With the images removed, repeat the data below exactly.
-*-
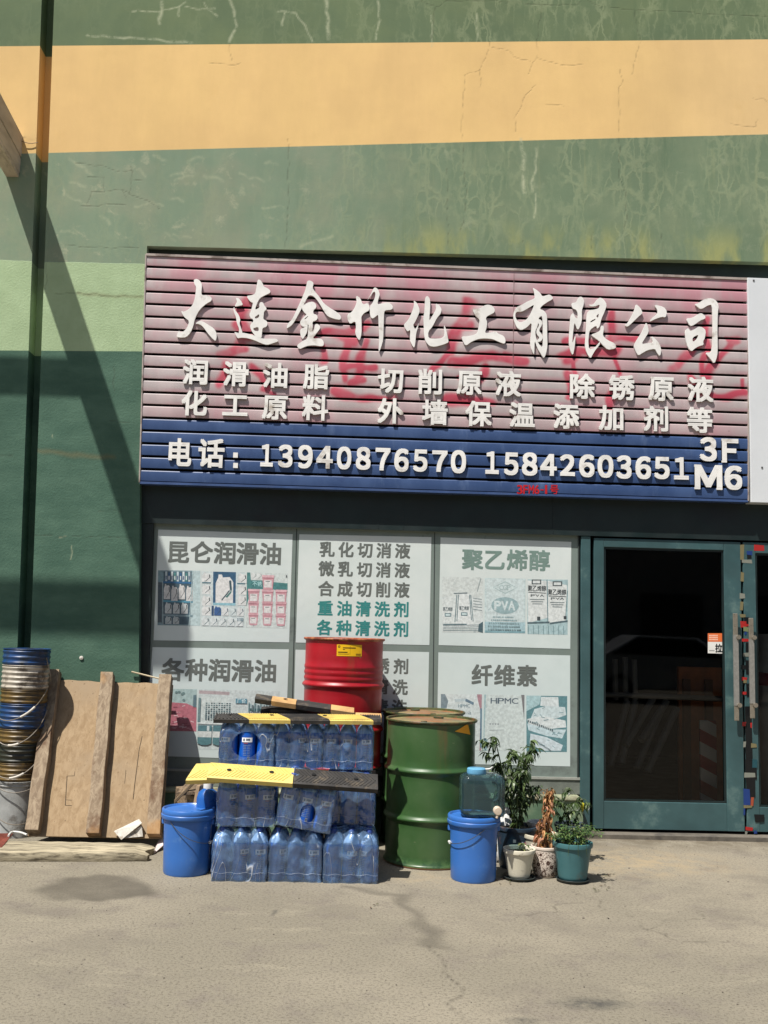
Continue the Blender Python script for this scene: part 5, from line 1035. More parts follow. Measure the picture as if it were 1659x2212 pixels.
b = MB(); u, v = at(376, 1738, -1.05), at(430, 1684, -.98); d_ = Vector((.0, 0, .028)); e_ = Vector((.0, .03, 0)); b.hexa([u, v, u+e_, v+e_, u+d_, v+d_, u+d_+e_, v+d_+e_]); bev(b.build('slat', M('pale_broken_timber', (136, 116, 88), .85, .35, 8, .3, 40), st2), .003)
# ================================================================ SPEED BUMPS
RUB = M('black_rubber', (46, 44, 42), .8, .25, 8, .3, 90, .002, dirt=(92, 82, 68), damt=.35, dscale=9); YEL = M('yellow_rubber_paint', (208, 184, 100), .6, .1, 6, .25, 90, .002, dirt=(170, 148, 90), damt=.3, dscale=8); HOLE = M('bolt_hole', (10, 10, 10), .9)
TAN = M('faded_yellow_rubber', (190, 150, 98), .75, .2, 8, .3, 90, .002, dirt=(130, 96, 60), damt=.3)
def strip(b, P0, P1, across, th, sag=0, n=24, ribs='', r0=0., r1=1., s0=0., s1=0.):
    """a moulded strip from P0 to P1; across = width vector of its sloping face, th = thickness vector"""
    P0, P1 = Vector(P0), Vector(P1)
    prof = [(0, -1), (0, -.15), (.06, .0), (.5, .05), (.94, .0), (1, -.15), (1, -1)]
    f = lambda u, k: P0.lerp(P1, u)+Vector((0, 0, -sag*(u-.5)**2*4))+across*prof[k][0]+th*prof[k][1]
    N = n; vs = []; 
    for i in range(N+1):
        for k in range(len(prof)): vs.append(f(r0+s0*prof[k][0]+(r1+s1*prof[k][0]-r0-s0*prof[k][0])*i/N, k))
    m = len(prof); fs = [(i*m+k, (i+1)*m+k, (i+1)*m+k+1, i*m+k+1) for i in range(N) for k in range(m-1)]+[(i*m+m-1, (i+1)*m+m-1, (i+1)*m, i*m) for i in range(N)]
    fs += [tuple(range(m)), tuple(N*m+k for k in reversed(range(m)))]
    b.add(vs, fs)
    L = (P1-P0).length*(r1-r0); nr = int(L/.022)
    S = lambda u, w_: P0.lerp(P1, u)+Vector((0, 0, -sag*(u-.5)**2*4))+across*w_
    nrm = th.normalized()
    if ribs == 'chevron':
        for i in range(nr):
            u = r0+(r1-r0)*(i+.3)/nr; du = .045/(P1-P0).length
            for (w0, w1, s_) in ((.10, .49, 1), (.51, .90, -1)):
                ua, ub = (u, u+du) if s_ > 0 else (u+du, u)
                e = .0035/(P1-P0).length
                if max(ua, ub)+e > r1: continue
                q = [S(ua-e, w0), S(ua+e, w0), S(ub+e, w1), S(ub-e, w1)]; lo_ = [x+th*.03 for x in q]; hi = [x+th*.05+nrm*.002 for x in q]
                b.add(lo_+hi, [(4, 5, 6, 7), (0, 1, 5, 4), (1, 2, 6, 5), (2, 3, 7, 6), (3, 0, 4, 7)])
    if ribs == 'bars':
        nr = int(L/.014)
        for i in range(nr):
            u = r0+(r1-r0)*(i+.5)/nr; e = .0035/(P1-P0).length; ub = u+(s0+(s1-s0)*(i+.5)/nr)*.96; q = [S(u-e, .02), S(u+e, .02), S(ub+e, .96), S(ub-e, .96)]; lo_ = [x-nrm*.002 for x in q]; hi = [x+th*.03+nrm*.0035 for x in q]
            b.add(lo_+hi, [(4, 5, 6, 7), (0, 1, 5, 4), (1, 2, 6, 5), (2, 3, 7, 6), (3, 0, 4, 7)])
def hole(b, p, across, th, r=.014):
    n = th.normalized(); a = across.normalized(); c = n.cross(a); vs = [Vector(p)+n*.006+a*(r*.75*math.cos(t*math.pi/6))+c*(r*math.sin(t*math.pi/6)) for t in range(12)]; b.add(vs, [tuple(range(12))])
AC = Vector((0, -.145, -.066)); TH = Vector((0, -.012, .028))
def bump(name, label, P0, P1, across, th, segs, ribs, holes=(), sag=0):
    o = thing(name, label, 'speed bump', Vector(P0).lerp(Vector(P1), .5)+across*.5, 'rubber speed bump pieces')
    for r0, r1, m, sg, *sh_ in segs: b = MB(); strip(b, P0, P1, across, th, sag, 16, ribs, r0, r1, *sh_); b.build(sg, m, o, 30)
    for u, w_ in holes: b = MB(); hole(b, Vector(P0).lerp(Vector(P1), u)+Vector((0, 0, -sag*(u-.5)**2*4))+across*w_+th*.06, across, th); b.build('bolt_hole', HOLE, o)
    return o
yt = -1.345
a_, c_ = at(455, 1650, yt), at(816, 1662, yt)
h1, h2 = at(637, 1650, yt), None; r1_ = (h1.x-a_.x)/(c_.x-a_.x); c_.z = a_.z-.045
bump('speed_bump', 'yellow and black chevron-ribbed speed bump piece laid across the middle row of bottle packs', a_+Vector((0, 0, .012)), c_+Vector((0, 0, .01)), AC, TH, [(0, r1_-.002, YEL, 'yellow_module'), (r1_+.002, 1, RUB, 'black_module')], 'chevron', [(.12, .5), (.37, .45), (.62, .42), (.87, .5)], sag=-.0)
a2, c2 = at(436, 1642, -1.12), at(462, 1642, -1.12)
bump('speed_bump', 'short yellow speed bump end piece sticking out behind the yellow and black one', at(425, 1648, -1.22), at(500, 1646, -1.18), Vector((-.04, -.14, -.08)), TH, [(0, 1, YEL, 'yellow_module')], 'chevron')
yk = -1.10
a3, c3_ = at(467, 1541, yk), at(822, 1545, yk); U = lambda px: (at(px, 1550, yk).x-a3.x)/(c3_.x-a3.x)
AC3, TH3 = Vector((0, -.12, -.022)), Vector((0, -.006, .026)); sh = .085
s3 = bump('speed_bump', 'long black speed bump with slanting yellow stripes on top of the bottle packs', a3, c3_, AC3, TH3, [(0, U(512), RUB, 'black_module', 0, sh), (U(512)+.001, U(600), YEL, 'yellow_stripe', sh, sh), (U(600)+.001, U(684), RUB, 'black_module', sh, sh), (U(684)+.001, U(776), YEL, 'yellow_stripe', sh, sh), (U(776)+.001, 1, RUB, 'black_module', sh, 0)], 'bars', [(.09, .35), (.34, .35), (.66, .35), (.92, .35)])
b = MB(); q0, q1 = at(551, 1500, -1.08), at(765, 1531, -1.02)
bump('speed_bump', 'bent black rubber speed bump piece with faded tan patches, topmost of the pile', q0+Vector((0, .1, .0)), q1+Vector((0, .1, 0)), Vector((0, -.11, -.02)), Vector((0, -.01, .034)), [(0, .16, RUB, 'black_module'), (.165, .41, TAN, 'tan_module'), (.415, .76, RUB, 'black_module'), (.765, 1, TAN, 'tan_module')], '', [(.3, .5)])
q0, q1 = at(583, 1537, -1.04), at(824, 1548, -1.0)
bump('speed_bump', 'thin black and tan rubber speed bump piece wedged in the middle of the pile', q0+Vector((0, .1, .01)), q1+Vector((0, .1, .012)), Vector((0, -.10, -.012)), Vector((0, -.006, .036)), [(0, .44, RUB, 'black_module'), (.445, 1, TAN, 'tan_module')], '')
q0, q1 = at(562, 1530, -1.0), at(668, 1514, -.95)
bump('speed_bump', 'small dark rubber speed bump offcut propping up the topmost piece', q0+Vector((0, .1, .0)), q1+Vector((0, .1, .0)), Vector((0, -.08, -.022)), Vector((0, -.006, .040)), [(0, 1, RUB, 'black_module')], 'chevron')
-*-
**FULL OUTPUT:**
Continue the Blender Python script for this scene: part 5, from line 1035. More parts follow. Measure the picture as if it were 1659x2212 pixels.
b = MB(); u, v = at(376, 1738, -1.05), at(430, 1684, -.98); d_ = Vector((.0, 0, .028)); e_ = Vector((.0, .03, 0)); b.hexa([u, v, u+e_, v+e_, u+d_, v+d_, u+d_+e_, v+d_+e_]); bev(b.build('slat', M('pale_broken_timber', (136, 116, 88), .85, .35, 8, .3, 40), st2), .003)
# ================================================================ SPEED BUMPS
RUB = M('black_rubber', (46, 44, 42), .8, .25, 8, .3, 90, .002, dirt=(92, 82, 68), damt=.35, dscale=9); YEL = M('yellow_rubber_paint', (208, 184, 100), .6, .1, 6, .25, 90, .002, dirt=(170, 148, 90), damt=.3, dscale=8); HOLE = M('bolt_hole', (10, 10, 10), .9)
TAN = M('faded_yellow_rubber', (190, 150, 98), .75, .2, 8, .3, 90, .002, dirt=(130, 96, 60), damt=.3)
def strip(b, P0, P1, across, th, sag=0, n=24, ribs='', r0=0., r1=1., s0=0., s1=0.):
    """a moulded strip from P0 to P1; across = width vector of its sloping face, th = thickness vector"""
    P0, P1 = Vector(P0), Vector(P1)
    prof = [(0, -1), (0, -.15), (.06, .0), (.5, .05), (.94, .0), (1, -.15), (1, -1)]
    f = lambda u, k: P0.lerp(P1, u)+Vector((0, 0, -sag*(u-.5)**2*4))+across*prof[k][0]+th*prof[k][1]
    N = n; vs = []; 
    for i in range(N+1):
        for k in range(len(prof)): vs.append(f(r0+s0*prof[k][0]+(r1+s1*prof[k][0]-r0-s0*prof[k][0])*i/N, k))
    m = len(prof); fs = [(i*m+k, (i+1)*m+k, (i+1)*m+k+1, i*m+k+1) for i in range(N) for k in range(m-1)]+[(i*m+m-1, (i+1)*m+m-1, (i+1)*m, i*m) for i in range(N)]
    fs += [tuple(range(m)), tuple(N*m+k for k in reversed(range(m)))]
    b.add(vs, fs)
    L = (P1-P0).length*(r1-r0); nr = int(L/.022)
    S = lambda u, w_: P0.lerp(P1, u)+Vector((0, 0, -sag*(u-.5)**2*4))+across*w_
    nrm = th.normalized()
    if ribs == 'chevron':
        for i in range(nr):
            u = r0+(r1-r0)*(i+.3)/nr; du = .045/(P1-P0).length
            for (w0, w1, s_) in ((.10, .49, 1), (.51, .90, -1)):
                ua, ub = (u, u+du) if s_ > 0 else (u+du, u)
                e = .0035/(P1-P0).length
                if max(ua, ub)+e > r1: continue
                q = [S(ua-e, w0), S(ua+e, w0), S(ub+e, w1), S(ub-e, w1)]; lo_ = [x+th*.03 for x in q]; hi = [x+th*.05+nrm*.002 for x in q]
                b.add(lo_+hi, [(4, 5, 6, 7), (0, 1, 5, 4), (1, 2, 6, 5), (2, 3, 7, 6), (3, 0, 4, 7)])
    if ribs == 'bars':
        nr = int(L/.014)
        for i in range(nr):
            u = r0+(r1-r0)*(i+.5)/nr; e = .0035/(P1-P0).length; ub = u+(s0+(s1-s0)*(i+.5)/nr)*.96; q = [S(u-e, .02), S(u+e, .02), S(ub+e, .96), S(ub-e, .96)]; lo_ = [x-nrm*.002 for x in q]; hi = [x+th*.03+nrm*.0035 for x in q]
            b.add(lo_+hi, [(4, 5, 6, 7), (0, 1, 5, 4), (1, 2, 6, 5), (2, 3, 7, 6), (3, 0, 4, 7)])
def hole(b, p, across, th, r=.014):
    n = th.normalized(); a = across.normalized(); c = n.cross(a); vs = [Vector(p)+n*.006+a*(r*.75*math.cos(t*math.pi/6))+c*(r*math.sin(t*math.pi/6)) for t in range(12)]; b.add(vs, [tuple(range(12))])
AC = Vector((0, -.145, -.066)); TH = Vector((0, -.012, .028))
def bump(name, label, P0, P1, across, th, segs, ribs, holes=(), sag=0):
    o = thing(name, label, 'speed bump', Vector(P0).lerp(Vector(P1), .5)+across*.5, 'rubber speed bump pieces')
    for r0, r1, m, sg, *sh_ in segs: b = MB(); strip(b, P0, P1, across, th, sag, 16, ribs, r0, r1, *sh_); b.build(sg, m, o, 30)
    for u, w_ in holes: b = MB(); hole(b, Vector(P0).lerp(Vector(P1), u)+Vector((0, 0, -sag*(u-.5)**2*4))+across*w_+th*.06, across, th); b.build('bolt_hole', HOLE, o)
    return o
yt = -1.345
a_, c_ = at(455, 1650, yt), at(816, 1662, yt)
h1, h2 = at(637, 1650, yt), None; r1_ = (h1.x-a_.x)/(c_.x-a_.x); c_.z = a_.z-.045
bump('speed_bump', 'yellow and black chevron-ribbed speed bump piece laid across the middle row of bottle packs', a_+Vector((0, 0, .012)), c_+Vector((0, 0, .01)), AC, TH, [(0, r1_-.002, YEL, 'yellow_module'), (r1_+.002, 1, RUB, 'black_module')], 'chevron', [(.12, .5), (.37, .45), (.62, .42), (.87, .5)], sag=-.0)
a2, c2 = at(436, 1642, -1.12), at(462, 1642, -1.12)
bump('speed_bump', 'short yellow speed bump end piece sticking out behind the yellow and black one', at(425, 1648, -1.22), at(500, 1646, -1.18), Vector((-.04, -.14, -.08)), TH, [(0, 1, YEL, 'yellow_module')], 'chevron')
yk = -1.10
a3, c3_ = at(467, 1541, yk), at(822, 1545, yk); U = lambda px: (at(px, 1550, yk).x-a3.x)/(c3_.x-a3.x)
AC3, TH3 = Vector((0, -.12, -.022)), Vector((0, -.006, .026)); sh = .085
s3 = bump('speed_bump', 'long black speed bump with slanting yellow stripes on top of the bottle packs', a3, c3_, AC3, TH3, [(0, U(512), RUB, 'black_module', 0, sh), (U(512)+.001, U(600), YEL, 'yellow_stripe', sh, sh), (U(600)+.001, U(684), RUB, 'black_module', sh, sh), (U(684)+.001, U(776), YEL, 'yellow_stripe', sh, sh), (U(776)+.001, 1, RUB, 'black_module', sh, 0)], 'bars', [(.09, .35), (.34, .35), (.66, .35), (.92, .35)])
b = MB(); q0, q1 = at(551, 1500, -1.08), at(765, 1531, -1.02)
bump('speed_bump', 'bent black rubber speed bump piece with faded tan patches, topmost of the pile', q0+Vector((0, .1, .0)), q1+Vector((0, .1, 0)), Vector((0, -.11, -.02)), Vector((0, -.01, .034)), [(0, .16, RUB, 'black_module'), (.165, .41, TAN, 'tan_module'), (.415, .76, RUB, 'black_module'), (.765, 1, TAN, 'tan_module')], '', [(.3, .5)])
q0, q1 = at(583, 1537, -1.04), at(824, 1548, -1.0)
bump('speed_bump', 'thin black and tan rubber speed bump piece wedged in the middle of the pile', q0+Vector((0, .1, .01)), q1+Vector((0, .1, .012)), Vector((0, -.10, -.012)), Vector((0, -.006, .036)), [(0, .44, RUB, 'black_module'), (.445, 1, TAN, 'tan_module')], '')
q0, q1 = at(562, 1530, -1.0), at(668, 1514, -.95)
bump('speed_bump', 'small dark rubber speed bump offcut propping up the topmost piece', q0+Vector((0, .1, .0)), q1+Vector((0, .1, .0)), Vector((0, -.08, -.022)), Vector((0, -.006, .040)), [(0, 1, RUB, 'black_module')], 'chevron')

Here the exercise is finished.